The descendants of two warring psychic families work together to find their missing relatives.
Luke Wells is trying to locate his missing Uncle Deke when he makes two shocking discoveries at Deke’s remote mountain cabin. First, his psychic talents tell him that the cabin was the site of violent crime, and second that Deke has been living there with Bea Harper. The Wells and Harper families have been enemies for generations, ever since Luke’s great-grandfather Xavier Wells and Tobias Harper worked together on a project to design and build psychically powered weapons. Even though the two friends had a falling out, they bound their families together in a pact to keep their dangerous weapons from ever falling into the wrong hands. Now Luke reaches out to Sophy Harper to inspect the cabin with her psychic talents, which are uniquely suited to the problem—using a chime, she enters a trance state where she can read and reconstruct crime scenes.
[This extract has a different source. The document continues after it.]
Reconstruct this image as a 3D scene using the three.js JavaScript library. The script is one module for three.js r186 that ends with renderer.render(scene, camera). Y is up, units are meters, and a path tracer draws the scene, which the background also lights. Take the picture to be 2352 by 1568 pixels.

She can tell that someone was killed in the cabin though she isn’t sure who it was, and she has a vision of the killer. The clues send them (along with Luke’s charming and preternaturally observant dog, Bruce) to the Fool’s Gold Canyon Art Colony, a ritzy resort in Arizona. They pretend to be newlyweds, hoping to find Bea and Deke and learn more about who was murdered in the cabin. Instead, they discover the art colony is a front to rebuild the psychic weapons their families are duty-bound to protect. The characters and events of this novel build on the world developed in Krentz’s earlier Fogg Lake series; Luke and Sophy’s romance is very much a subplot, but their investigation of the strange events at the Fool’s Gold Art Colony is entertaining enough. The book explores interesting themes of trust, with both Sophy and Luke exploring how having been betrayed by former lovers has impacted them.
A paranormal romance on cruise control, steady but unexciting.